Las seis eran dadas, la tarde se nos iba de las manos, y con gran sentimiento hubimos de abandonar Atienza, cuya encantadora silueta perdimos al internarnos en el barranco del Hierro camino de Cogolludo. Al llegar a Alcorlo, una parada; se abría ante nosotros el maravilloso desfiladero del Congosto cruzado por las transparentes aguas del torrencial Bornoba y cerrado al final por frondosa alameda y airoso puente romano; recorrimos el encantador desfiladero en el que hay grutas interesantísimas como la llamada de los murciélagos, constituida por numerosas y amplias estancias de alta bóveda natural perforada por agujeros con carácter de lucernarios, grutas indudable cobijo del hombre prehistórico, harto merecedoras de un estudio sistemático .

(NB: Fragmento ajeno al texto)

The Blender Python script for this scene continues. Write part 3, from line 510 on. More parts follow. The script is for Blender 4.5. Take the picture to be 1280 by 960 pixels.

Ya era muy de noche cuando arribamos a Cogolludo, pueblo que nos recibió con aplausos y vítores; hubimos de contemplar el famoso palacio de los duques de Medinaceli, a la luz de unas velas; las autoridades mostraron empeño en hacernos pasar allí la noche para obsequiarnos y que a la mañana pudiéramos visitar la villa con detenimiento, y como no accedimos, nos invitaron a tomar en el casino un refresco del que a la verdad estábamos muy necesitados; ya las nueve eran por filo cuando pusimos rumbo a Madrid, encantados de Atienza, prometiéndonos unos a otros repetir la agradable visita, y ansiosos por corresponder a las atenciones recibidas en Cogolludo, yendo otro día a hora más favorable para gustar sin prisas de sus encantos y de la hidalguía de sus vecinos. L. P.”